As Halloween approaches, Esther and John have their first fight over the circumstances surrounding an accident with youngest sister, Tootie. 


Making up, takes the audience through the Christmas season, as Esther and family prepare to leave St. Louis and John is perilously close to missing “the smartest ball of the season”, because he favored basketball over a dance with his girlfriend. (Esther: “I don’t hate you (John), I just hate basketball!”)




These scenes, and others like them, (“Tears in the Snow”, “A Way to be Together”, “Changing Partners”), are great openings with the older generation, to reminisce about courtship flirting, parties and major life changes. 


These same scenes are great ways to promote intergenerational discussions with students, and family members, about the changes in social behavior from the 1900’s to the 2000’s. 

• Why was it scandalous for Esther to want John Truett to kiss her upon their first meeting?


• Why does John refer to Esther and Rose as “Miss” upon their first meeting?


• Why is Esther upset at the thought of not going to the Christmas dance?


• Can she go alone? Why or Why not?


• What universal themes are seen in this film from generation to generation?


These questions and others like them, can keep the conversation going straight into our next film as we explore second chances at love with Jim Hardy, Ted Hanover and Linda Mason.


Holiday Inn is a great example of the classic movie musical formula, of the boy, the girl, and the sidekick who comes between the boy and the girl and necessitates the second chance at love.


Here, Jim Hardy loves his dancing partner Lila. He wants to marry Lila, take her away from the grind of “eight shows a week”, move to a Connecticut farm house, and live a “lazy” life together. Enter Ted Hanover, another dancing partner, who also loves Lila. Together, Ted and Lila discover they want to spend their lives “making people happy with their feet!”


Narrowly missing what could have been a disastrous relationship, Jim retires to his farm. Discovering farming is no lazy life, he returns to his performing roots, taking up on the task of turning the farm into an Inn. “What an Inn~~ Holiday Inn ~ open Holidays Only!”  


As Jim seeks talent for Holiday Inn shows, enter Linda Mason, a beautiful blonde who sings and dances. 


As a relationship blossoms between Jim and Linda, Ted arrives at the Inn seeking refuge after a break-up with Lila. 

As Ted seeks a second chance at love with Linda, Jim schemes to hold on to her, and Linda is the tip of a nasty triangle.


What a great opportunity to discuss relationships and friendships, with all your clientele.
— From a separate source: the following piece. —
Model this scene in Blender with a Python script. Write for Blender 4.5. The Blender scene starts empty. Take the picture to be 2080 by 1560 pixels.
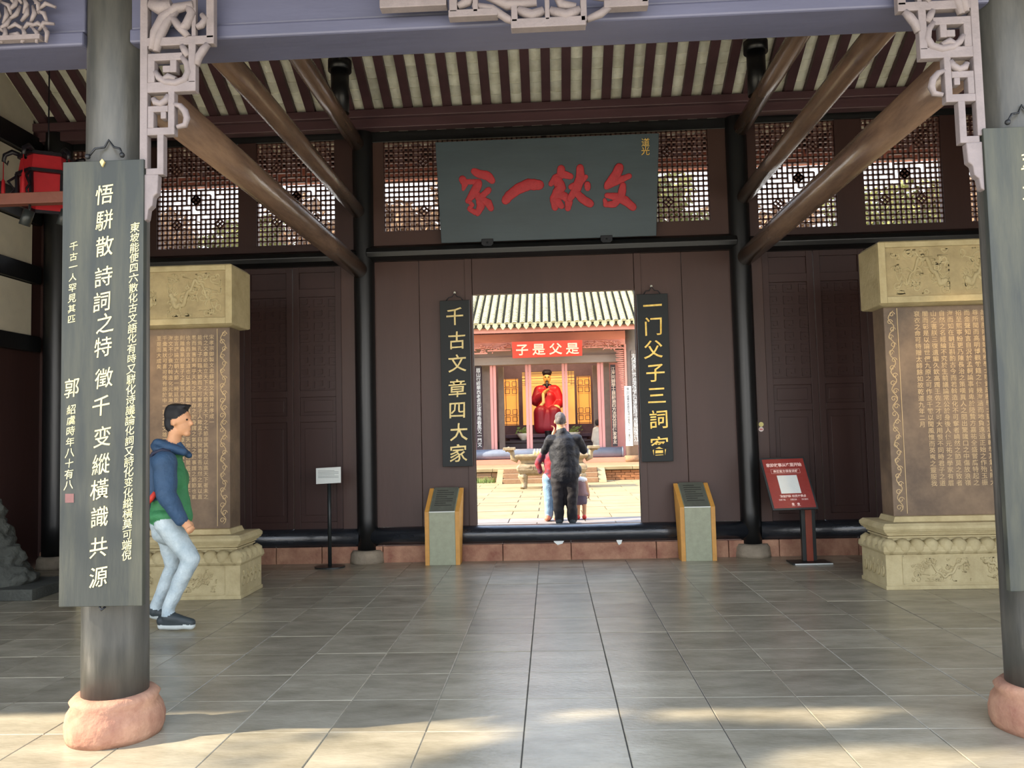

Consider discussing:

• Can friendship survive when you both like the same girl?


• What happens when you try to undermine someone’s relationship?

• What happens when you practice deception in a relationship?


As the story continues, Jim finds himself alone on Thanksgiving, lamenting his breakup with Linda because of his deceptions.


In an effort to get her back from the “slicker who stole (his) gal”, Jim arrives in New York and serenades his way back into her heart.


These scenes are great opportunities for discussions about the second chance at love.

• When you’re wrong what is the best way to express it?


• What is the best way to open the lines of communication and keep them open?


• Does it help to have a song in your heart a twinkle in your eye, and a hand to hold?


As you and your clients, students, and family members answer these questions, don’t forget to consider thought provoking question:


What is it about the movie musical, that makes us happy when we’re sad, makes us want to sing, reminisce, explore social behavior, and find that second chances are always welcome?


We want to spend time engaging in an activity that is fun, light hearted, easy to do. We want to share memories with family and friends. We want the chance to learn from our mistakes.  We want to sing the song, hold the hand, and brighten the day of those we love.


The Classic Movie Musical gives us the opportunity to do all that while having fun along the way.


I hope you have a Happy Halloween and a wonderful Thanksgiving with “plenty to be thankful for.”